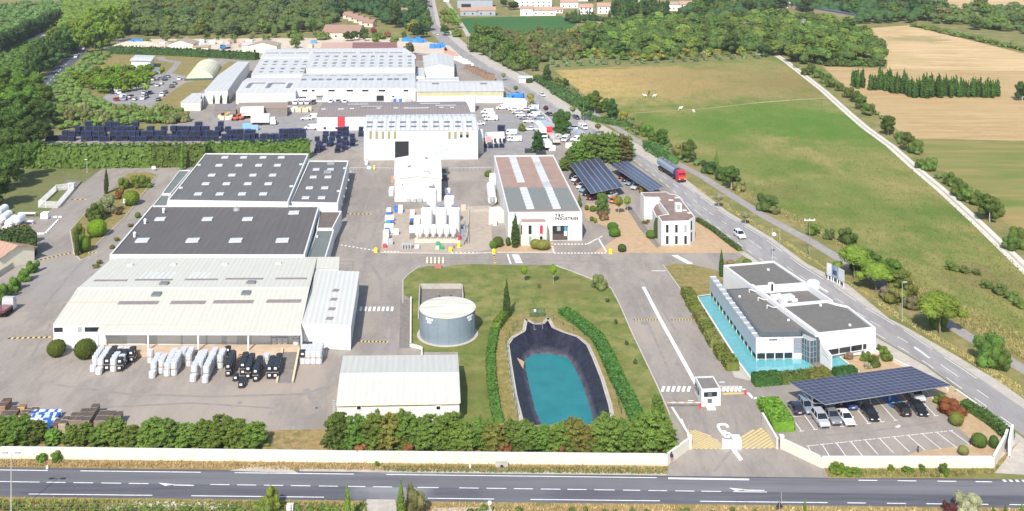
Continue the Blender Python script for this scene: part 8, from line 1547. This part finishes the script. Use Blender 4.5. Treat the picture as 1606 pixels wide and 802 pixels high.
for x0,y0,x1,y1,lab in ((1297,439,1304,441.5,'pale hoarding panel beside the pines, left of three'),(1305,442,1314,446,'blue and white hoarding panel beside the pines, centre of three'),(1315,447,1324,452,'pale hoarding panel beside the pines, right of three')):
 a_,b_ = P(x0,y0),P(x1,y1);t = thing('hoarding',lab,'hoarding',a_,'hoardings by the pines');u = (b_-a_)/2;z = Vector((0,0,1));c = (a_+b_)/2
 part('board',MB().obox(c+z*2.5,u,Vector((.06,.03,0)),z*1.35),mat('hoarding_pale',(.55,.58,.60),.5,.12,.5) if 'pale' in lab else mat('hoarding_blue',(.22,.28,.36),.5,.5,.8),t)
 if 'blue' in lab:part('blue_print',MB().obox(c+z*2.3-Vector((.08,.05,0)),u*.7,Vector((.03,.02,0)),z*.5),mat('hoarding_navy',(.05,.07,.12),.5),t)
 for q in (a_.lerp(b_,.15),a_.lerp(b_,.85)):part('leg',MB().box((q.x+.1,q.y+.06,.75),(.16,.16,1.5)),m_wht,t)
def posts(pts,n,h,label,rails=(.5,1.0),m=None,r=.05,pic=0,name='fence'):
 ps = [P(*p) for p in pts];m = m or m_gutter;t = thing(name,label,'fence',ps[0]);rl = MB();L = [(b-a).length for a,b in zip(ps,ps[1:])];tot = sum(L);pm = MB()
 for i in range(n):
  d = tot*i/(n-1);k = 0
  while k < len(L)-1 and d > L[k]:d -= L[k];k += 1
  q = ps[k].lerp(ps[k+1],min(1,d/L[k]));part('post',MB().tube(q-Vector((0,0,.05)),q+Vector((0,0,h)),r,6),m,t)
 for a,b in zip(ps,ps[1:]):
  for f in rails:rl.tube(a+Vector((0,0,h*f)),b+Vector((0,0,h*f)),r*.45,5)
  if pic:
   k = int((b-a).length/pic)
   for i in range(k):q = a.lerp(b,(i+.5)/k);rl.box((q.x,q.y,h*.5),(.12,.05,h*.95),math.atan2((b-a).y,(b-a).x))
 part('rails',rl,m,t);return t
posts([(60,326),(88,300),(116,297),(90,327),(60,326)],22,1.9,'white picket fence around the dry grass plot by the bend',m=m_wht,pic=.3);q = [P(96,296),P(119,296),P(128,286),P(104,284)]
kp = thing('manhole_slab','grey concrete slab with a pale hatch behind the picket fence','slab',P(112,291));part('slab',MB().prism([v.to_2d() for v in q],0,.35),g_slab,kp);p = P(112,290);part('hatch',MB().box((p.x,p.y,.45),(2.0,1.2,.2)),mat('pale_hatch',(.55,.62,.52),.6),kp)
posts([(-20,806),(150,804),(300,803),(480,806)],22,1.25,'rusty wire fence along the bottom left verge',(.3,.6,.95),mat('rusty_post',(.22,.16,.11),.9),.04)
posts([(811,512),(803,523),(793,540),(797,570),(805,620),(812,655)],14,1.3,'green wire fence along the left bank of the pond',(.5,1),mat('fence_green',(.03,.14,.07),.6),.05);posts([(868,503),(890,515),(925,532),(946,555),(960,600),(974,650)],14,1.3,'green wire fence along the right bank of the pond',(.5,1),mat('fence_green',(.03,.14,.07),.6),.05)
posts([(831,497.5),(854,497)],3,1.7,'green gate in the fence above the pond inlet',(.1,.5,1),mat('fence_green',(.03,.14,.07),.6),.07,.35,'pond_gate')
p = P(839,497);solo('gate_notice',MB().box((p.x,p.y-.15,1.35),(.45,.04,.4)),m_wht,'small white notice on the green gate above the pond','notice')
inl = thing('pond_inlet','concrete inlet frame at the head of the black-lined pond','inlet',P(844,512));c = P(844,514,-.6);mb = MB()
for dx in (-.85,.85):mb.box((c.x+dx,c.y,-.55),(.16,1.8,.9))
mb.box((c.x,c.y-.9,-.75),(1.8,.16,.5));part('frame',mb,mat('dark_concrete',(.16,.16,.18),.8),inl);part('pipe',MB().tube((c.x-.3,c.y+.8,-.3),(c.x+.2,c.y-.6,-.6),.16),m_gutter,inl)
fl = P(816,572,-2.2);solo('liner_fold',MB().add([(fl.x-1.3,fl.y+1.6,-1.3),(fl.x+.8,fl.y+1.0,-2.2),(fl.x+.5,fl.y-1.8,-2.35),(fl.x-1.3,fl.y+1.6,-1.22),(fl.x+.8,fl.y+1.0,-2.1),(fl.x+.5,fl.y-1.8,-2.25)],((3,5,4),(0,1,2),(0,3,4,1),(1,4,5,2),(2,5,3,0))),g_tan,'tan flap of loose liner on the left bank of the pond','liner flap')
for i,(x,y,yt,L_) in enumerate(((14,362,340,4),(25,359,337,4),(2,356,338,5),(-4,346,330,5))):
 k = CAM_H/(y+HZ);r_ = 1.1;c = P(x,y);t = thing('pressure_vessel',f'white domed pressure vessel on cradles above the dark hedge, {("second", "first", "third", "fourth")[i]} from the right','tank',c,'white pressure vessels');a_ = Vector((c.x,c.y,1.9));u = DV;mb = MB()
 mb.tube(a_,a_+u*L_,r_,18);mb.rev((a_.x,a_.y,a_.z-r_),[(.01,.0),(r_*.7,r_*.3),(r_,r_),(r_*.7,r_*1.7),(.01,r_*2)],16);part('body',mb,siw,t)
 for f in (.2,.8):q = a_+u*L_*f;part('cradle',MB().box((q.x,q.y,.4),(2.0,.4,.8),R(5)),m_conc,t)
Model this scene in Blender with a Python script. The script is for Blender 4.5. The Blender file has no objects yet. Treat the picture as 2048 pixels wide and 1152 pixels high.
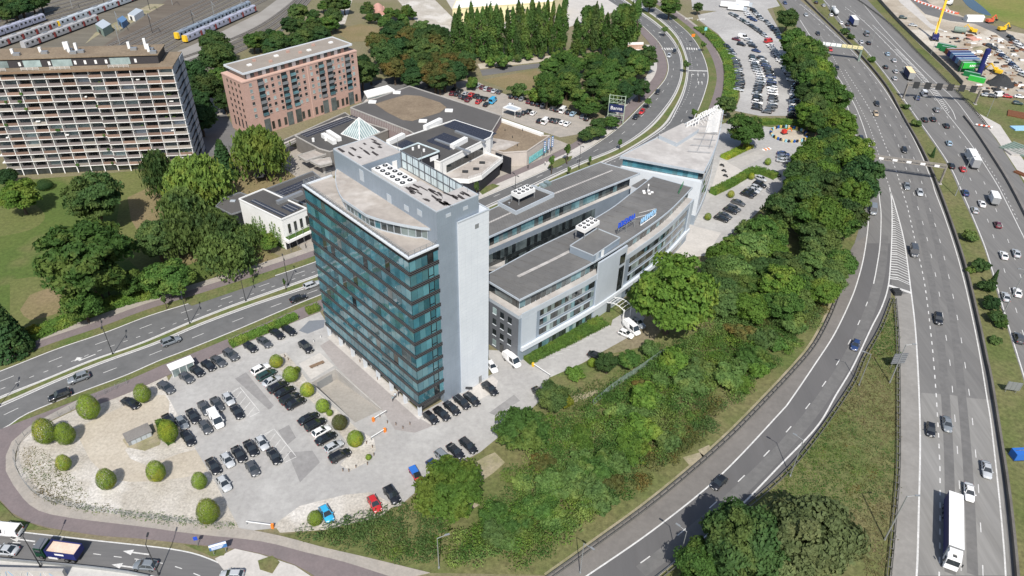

= = = = =

=== Stated task ===
Repeat the material above word for word and skip every image in it.

=== Result for this exercise ===
Continue the Blender Python script for this scene: part 8, from line 1547. This part finishes the script. Use Blender 4.5. Treat the picture as 1606 pixels wide and 802 pixels high.
for x0,y0,x1,y1,lab in ((1297,439,1304,441.5,'pale hoarding panel beside the pines, left of three'),(1305,442,1314,446,'blue and white hoarding panel beside the pines, centre of three'),(1315,447,1324,452,'pale hoarding panel beside the pines, right of three')):
 a_,b_ = P(x0,y0),P(x1,y1);t = thing('hoarding',lab,'hoarding',a_,'hoardings by the pines');u = (b_-a_)/2;z = Vector((0,0,1));c = (a_+b_)/2
 part('board',MB().obox(c+z*2.5,u,Vector((.06,.03,0)),z*1.35),mat('hoarding_pale',(.55,.58,.60),.5,.12,.5) if 'pale' in lab else mat('hoarding_blue',(.22,.28,.36),.5,.5,.8),t)
 if 'blue' in lab:part('blue_print',MB().obox(c+z*2.3-Vector((.08,.05,0)),u*.7,Vector((.03,.02,0)),z*.5),mat('hoarding_navy',(.05,.07,.12),.5),t)
 for q in (a_.lerp(b_,.15),a_.lerp(b_,.85)):part('leg',MB().box((q.x+.1,q.y+.06,.75),(.16,.16,1.5)),m_wht,t)
def posts(pts,n,h,label,rails=(.5,1.0),m=None,r=.05,pic=0,name='fence'):
 ps = [P(*p) for p in pts];m = m or m_gutter;t = thing(name,label,'fence',ps[0]);rl = MB();L = [(b-a).length for a,b in zip(ps,ps[1:])];tot = sum(L);pm = MB()
 for i in range(n):
  d = tot*i/(n-1);k = 0
  while k < len(L)-1 and d > L[k]:d -= L[k];k += 1
  q = ps[k].lerp(ps[k+1],min(1,d/L[k]));part('post',MB().tube(q-Vector((0,0,.05)),q+Vector((0,0,h)),r,6),m,t)
 for a,b in zip(ps,ps[1:]):
  for f in rails:rl.tube(a+Vector((0,0,h*f)),b+Vector((0,0,h*f)),r*.45,5)
  if pic:
   k = int((b-a).length/pic)
   for i in range(k):q = a.lerp(b,(i+.5)/k);rl.box((q.x,q.y,h*.5),(.12,.05,h*.95),math.atan2((b-a).y,(b-a).x))
 part('rails',rl,m,t);return t
posts([(60,326),(88,300),(116,297),(90,327),(60,326)],22,1.9,'white picket fence around the dry grass plot by the bend',m=m_wht,pic=.3);q = [P(96,296),P(119,296),P(128,286),P(104,284)]
kp = thing('manhole_slab','grey concrete slab with a pale hatch behind the picket fence','slab',P(112,291));part('slab',MB().prism([v.to_2d() for v in q],0,.35),g_slab,kp);p = P(112,290);part('hatch',MB().box((p.x,p.y,.45),(2.0,1.2,.2)),mat('pale_hatch',(.55,.62,.52),.6),kp)
posts([(-20,806),(150,804),(300,803),(480,806)],22,1.25,'rusty wire fence along the bottom left verge',(.3,.6,.95),mat('rusty_post',(.22,.16,.11),.9),.04)
posts([(811,512),(803,523),(793,540),(797,570),(805,620),(812,655)],14,1.3,'green wire fence along the left bank of the pond',(.5,1),mat('fence_green',(.03,.14,.07),.6),.05);posts([(868,503),(890,515),(925,532),(946,555),(960,600),(974,650)],14,1.3,'green wire fence along the right bank of the pond',(.5,1),mat('fence_green',(.03,.14,.07),.6),.05)
posts([(831,497.5),(854,497)],3,1.7,'green gate in the fence above the pond inlet',(.1,.5,1),mat('fence_green',(.03,.14,.07),.6),.07,.35,'pond_gate')
p = P(839,497);solo('gate_notice',MB().box((p.x,p.y-.15,1.35),(.45,.04,.4)),m_wht,'small white notice on the green gate above the pond','notice')
inl = thing('pond_inlet','concrete inlet frame at the head of the black-lined pond','inlet',P(844,512));c = P(844,514,-.6);mb = MB()
for dx in (-.85,.85):mb.box((c.x+dx,c.y,-.55),(.16,1.8,.9))
mb.box((c.x,c.y-.9,-.75),(1.8,.16,.5));part('frame',mb,mat('dark_concrete',(.16,.16,.18),.8),inl);part('pipe',MB().tube((c.x-.3,c.y+.8,-.3),(c.x+.2,c.y-.6,-.6),.16),m_gutter,inl)
fl = P(816,572,-2.2);solo('liner_fold',MB().add([(fl.x-1.3,fl.y+1.6,-1.3),(fl.x+.8,fl.y+1.0,-2.2),(fl.x+.5,fl.y-1.8,-2.35),(fl.x-1.3,fl.y+1.6,-1.22),(fl.x+.8,fl.y+1.0,-2.1),(fl.x+.5,fl.y-1.8,-2.25)],((3,5,4),(0,1,2),(0,3,4,1),(1,4,5,2),(2,5,3,0))),g_tan,'tan flap of loose liner on the left bank of the pond','liner flap')
for i,(x,y,yt,L_) in enumerate(((14,362,340,4),(25,359,337,4),(2,356,338,5),(-4,346,330,5))):
 k = CAM_H/(y+HZ);r_ = 1.1;c = P(x,y);t = thing('pressure_vessel',f'white domed pressure vessel on cradles above the dark hedge, {("second", "first", "third", "fourth")[i]} from the right','tank',c,'white pressure vessels');a_ = Vector((c.x,c.y,1.9));u = DV;mb = MB()
 mb.tube(a_,a_+u*L_,r_,18);mb.rev((a_.x,a_.y,a_.z-r_),[(.01,.0),(r_*.7,r_*.3),(r_,r_),(r_*.7,r_*1.7),(.01,r_*2)],16);part('body',mb,siw,t)
 for f in (.2,.8):q = a_+u*L_*f;part('cradle',MB().box((q.x,q.y,.4),(2.0,.4,.8),R(5)),m_conc,t)
Model this scene in Blender with a Python script. The script is for Blender 4.5. The Blender file has no objects yet. Treat the picture as 2048 pixels wide and 1152 pixels high.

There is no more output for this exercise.